Testing a strict policy:
Content-Security-Policy-Report-Only: default-src 'self'; script-src 'self' 'nonce-rAnd0mV4lu3'; style-src 'self' fonts.googleapis.com; img-src 'self' data:; font-src fonts.gstatic.com; object-src 'none'; base-uri 'self'; frame-ancestors 'none'; report-uri /csp-violations
Running both enforcing and report-only simultaneously:
Content-Security-Policy: default-src 'self'; script-src 'self'
Content-Security-Policy-Report-Only: default-src 'self'; script-src 'self' 'nonce-abc123' 'strict-dynamic'; report-uri /csp-next
FAQ
Can I use both Content-Security-Policy and Content-Security-Policy-Report-Only at the same time?
Yes, and this is best practice during policy migration. Both headers are processed independently. The enforcing policy blocks violations; the report-only policy monitors a stricter candidate policy. Users see no difference; you see exactly what would break if you enforced the stricter policy.
Does report-only protect against attacks at all?
No. Report-only does not block anything. An XSS attack on a page with only a report-only CSP will execute successfully. The value is purely operational — gathering data to build an enforcing policy. Never use report-only as your only CSP header on sensitive pages.
How should I handle the reporting endpoint?
Keep it simple: accept POST requests, log the JSON body, return 204. Violations can be noisy (especially from browser extensions) — pipe them into a logging service with filtering and alerting rather than raw storage.

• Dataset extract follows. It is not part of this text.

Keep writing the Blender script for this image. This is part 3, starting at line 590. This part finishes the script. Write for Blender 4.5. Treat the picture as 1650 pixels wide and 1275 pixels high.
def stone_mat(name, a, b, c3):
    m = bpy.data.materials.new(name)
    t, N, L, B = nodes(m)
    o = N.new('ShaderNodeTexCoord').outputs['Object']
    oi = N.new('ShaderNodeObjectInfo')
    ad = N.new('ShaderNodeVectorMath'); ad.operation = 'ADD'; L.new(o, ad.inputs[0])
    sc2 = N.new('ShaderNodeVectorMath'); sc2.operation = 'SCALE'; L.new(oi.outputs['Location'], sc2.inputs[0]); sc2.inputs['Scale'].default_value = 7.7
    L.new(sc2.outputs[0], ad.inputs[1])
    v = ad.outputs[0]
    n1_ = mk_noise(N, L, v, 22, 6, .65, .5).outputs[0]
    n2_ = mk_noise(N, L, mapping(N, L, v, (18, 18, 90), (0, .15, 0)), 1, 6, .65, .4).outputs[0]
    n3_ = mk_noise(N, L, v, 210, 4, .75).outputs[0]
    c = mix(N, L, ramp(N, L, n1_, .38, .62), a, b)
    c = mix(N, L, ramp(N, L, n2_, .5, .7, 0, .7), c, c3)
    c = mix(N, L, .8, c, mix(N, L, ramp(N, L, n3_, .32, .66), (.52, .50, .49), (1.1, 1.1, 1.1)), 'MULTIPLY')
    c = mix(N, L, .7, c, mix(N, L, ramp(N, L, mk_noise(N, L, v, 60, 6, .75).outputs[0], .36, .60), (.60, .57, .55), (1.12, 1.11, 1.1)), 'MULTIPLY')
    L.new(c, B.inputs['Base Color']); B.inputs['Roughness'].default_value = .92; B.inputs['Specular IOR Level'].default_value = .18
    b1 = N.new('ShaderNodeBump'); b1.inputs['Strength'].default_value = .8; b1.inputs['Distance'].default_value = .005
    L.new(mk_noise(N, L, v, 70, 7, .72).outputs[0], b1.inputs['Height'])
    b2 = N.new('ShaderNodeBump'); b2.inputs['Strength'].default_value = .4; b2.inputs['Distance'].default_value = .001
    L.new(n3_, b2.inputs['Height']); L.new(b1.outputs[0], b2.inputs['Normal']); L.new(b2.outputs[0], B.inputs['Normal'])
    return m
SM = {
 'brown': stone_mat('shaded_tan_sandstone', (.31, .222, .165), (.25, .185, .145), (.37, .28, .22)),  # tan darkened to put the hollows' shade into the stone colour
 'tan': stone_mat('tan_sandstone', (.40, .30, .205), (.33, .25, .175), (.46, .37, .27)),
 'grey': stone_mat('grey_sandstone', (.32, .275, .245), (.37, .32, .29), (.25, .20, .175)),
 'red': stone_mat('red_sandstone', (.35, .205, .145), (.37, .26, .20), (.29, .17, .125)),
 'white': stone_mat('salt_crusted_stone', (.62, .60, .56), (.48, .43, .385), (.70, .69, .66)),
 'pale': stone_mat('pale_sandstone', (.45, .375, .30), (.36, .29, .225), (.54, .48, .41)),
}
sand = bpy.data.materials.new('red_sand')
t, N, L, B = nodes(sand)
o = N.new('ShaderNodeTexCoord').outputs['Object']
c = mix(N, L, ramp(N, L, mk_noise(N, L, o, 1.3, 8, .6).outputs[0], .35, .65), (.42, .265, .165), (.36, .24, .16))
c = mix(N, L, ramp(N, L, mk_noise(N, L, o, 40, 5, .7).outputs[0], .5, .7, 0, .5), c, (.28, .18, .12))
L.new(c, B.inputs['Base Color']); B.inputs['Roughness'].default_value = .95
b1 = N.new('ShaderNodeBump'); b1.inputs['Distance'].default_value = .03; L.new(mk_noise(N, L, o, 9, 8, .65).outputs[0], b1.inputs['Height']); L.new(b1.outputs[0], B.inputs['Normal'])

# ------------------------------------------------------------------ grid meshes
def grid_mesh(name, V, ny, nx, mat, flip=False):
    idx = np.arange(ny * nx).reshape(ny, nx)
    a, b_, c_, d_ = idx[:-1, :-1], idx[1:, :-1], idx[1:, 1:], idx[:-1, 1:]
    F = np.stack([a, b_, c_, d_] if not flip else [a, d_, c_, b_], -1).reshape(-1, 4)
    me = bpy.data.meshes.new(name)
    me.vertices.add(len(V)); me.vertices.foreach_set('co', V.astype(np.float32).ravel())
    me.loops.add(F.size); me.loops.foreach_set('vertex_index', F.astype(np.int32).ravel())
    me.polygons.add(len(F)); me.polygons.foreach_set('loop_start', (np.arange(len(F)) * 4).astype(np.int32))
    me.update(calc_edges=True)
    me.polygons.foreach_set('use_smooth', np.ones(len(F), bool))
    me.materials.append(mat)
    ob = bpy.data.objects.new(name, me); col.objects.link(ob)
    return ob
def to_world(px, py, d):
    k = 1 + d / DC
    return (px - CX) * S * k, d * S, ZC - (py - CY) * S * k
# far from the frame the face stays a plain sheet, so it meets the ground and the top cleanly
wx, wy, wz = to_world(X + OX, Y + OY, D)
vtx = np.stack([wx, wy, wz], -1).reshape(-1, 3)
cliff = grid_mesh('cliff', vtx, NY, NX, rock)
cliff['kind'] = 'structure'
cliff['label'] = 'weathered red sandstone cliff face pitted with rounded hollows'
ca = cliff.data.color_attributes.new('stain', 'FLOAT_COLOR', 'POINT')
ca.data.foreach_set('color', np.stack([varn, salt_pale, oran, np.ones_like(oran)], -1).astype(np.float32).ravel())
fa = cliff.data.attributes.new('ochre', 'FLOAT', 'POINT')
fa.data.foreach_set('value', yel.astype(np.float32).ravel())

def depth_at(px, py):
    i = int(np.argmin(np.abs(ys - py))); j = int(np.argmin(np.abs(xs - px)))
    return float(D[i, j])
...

Services like Sentry, Report URI (reporturi.com), and Datadog have built-in CSP report handling.
Fun fact
The report-uri directive was deprecated in CSP3 in favour of the report-to directive, which uses the broader Reporting API. However, report-to has had spotty browser support for years, creating an awkward situation where the officially deprecated mechanism is the more reliable one. As of 2026, most production CSP deployments still use report-uri as the primary reporting mechanism — a reminder that "deprecated" in web standards means "we prefer you use something else" not "we've removed this."